Undoubtedly too the three change pressures that have afflicted all industries play a lead role here. All the partners in this workflow model are anxious for increased productivity – and that is probably expressed here by the loss of clerical roles. Everyone must have better decision-making – and that is expressed here by an ability to try the options and select the best. And very powerfully this workflow speaks to the need for compliance with standards, local and national regulation, industry benchmarks and other requirements. It is also noteworthy that this is a “long” workflow, stretching from project conception to the completed building, and then living on as a building management tool. Five years ago we tended to speak in B2B about single process workflow – helping the user to do better procurement, for example. Here we are talking in much more comprehensive terms – and if it were necessary to credit check suppliers then that would be modularized in the process, not left outside of it.

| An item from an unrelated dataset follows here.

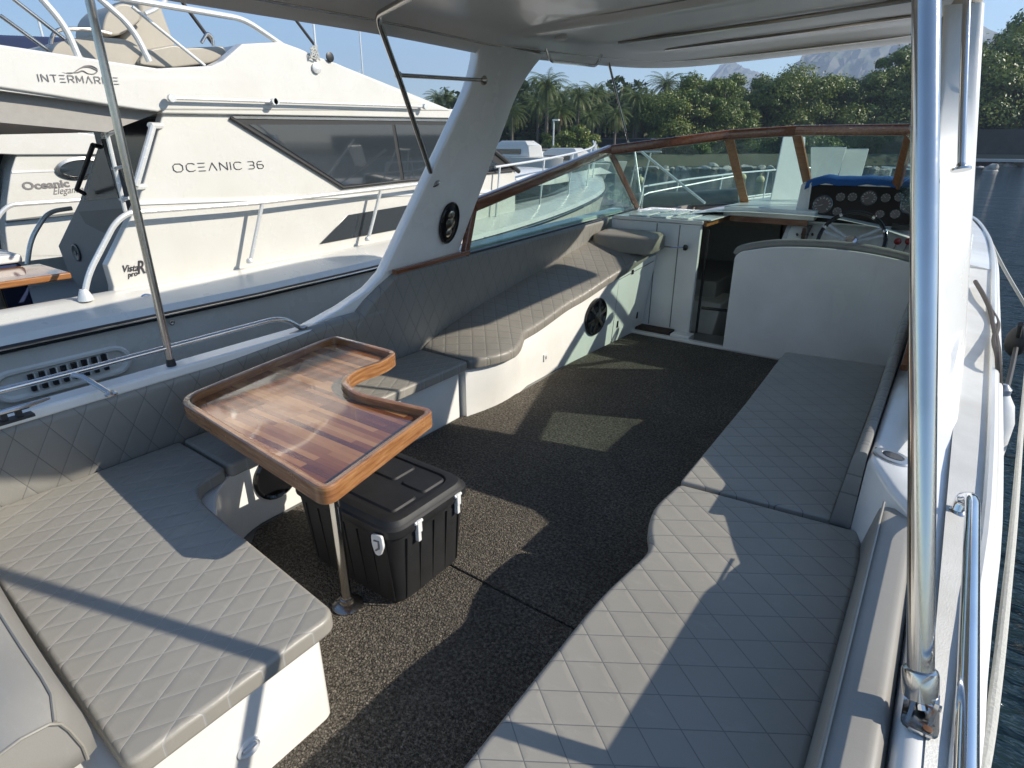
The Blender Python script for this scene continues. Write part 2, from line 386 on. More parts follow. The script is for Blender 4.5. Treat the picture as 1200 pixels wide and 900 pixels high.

The implications of all of this are huge for formerly passive data suppliers to particular industry functions A glance at McGraw-Hill Construction and Reed Construction illustrates some of the issues. McGraw-Hill got away to a fast start with its Construction Network, really aimed at the Bechtel-Haliburton end of the industry, and at global markets. Reed Construction’s data holdings were aimed at costing and leads, and much of their workflow activity, like the recently launched cūbus + Demand View (29 July 2013) (http://www.prweb.com/releases/2013/7/prweb10950816.htm). This is the smartest development so far in comparative leads intelligence, and makes McGraw’s Dodge Network express look like a messaging service. The UK government is ready to roll (2011 pronouncement: “The Government Construction Strategy was published by the Cabinet office on 31 May 2011. The report announced the Governments intention to require: collaborative 3D BIM (with all project and asset information, documentation and data being electronic) on its projects by 2016.” But while Revit and its lesser rivals are obvious in the market place, neither UBM or EMAP, who hold most of the data resources, seem hot to trot. In fact Barbour, once a market leader, makes no mention that I can find of BIM. This then raises the open question: will the big players in content and data here buy into the software business, or partner with Revit. And do the smaller ones get bought by the software players – or simply get by-passed . The implications of workflow, as demonstrated in this seminal marketplace, get sharper in focus every day.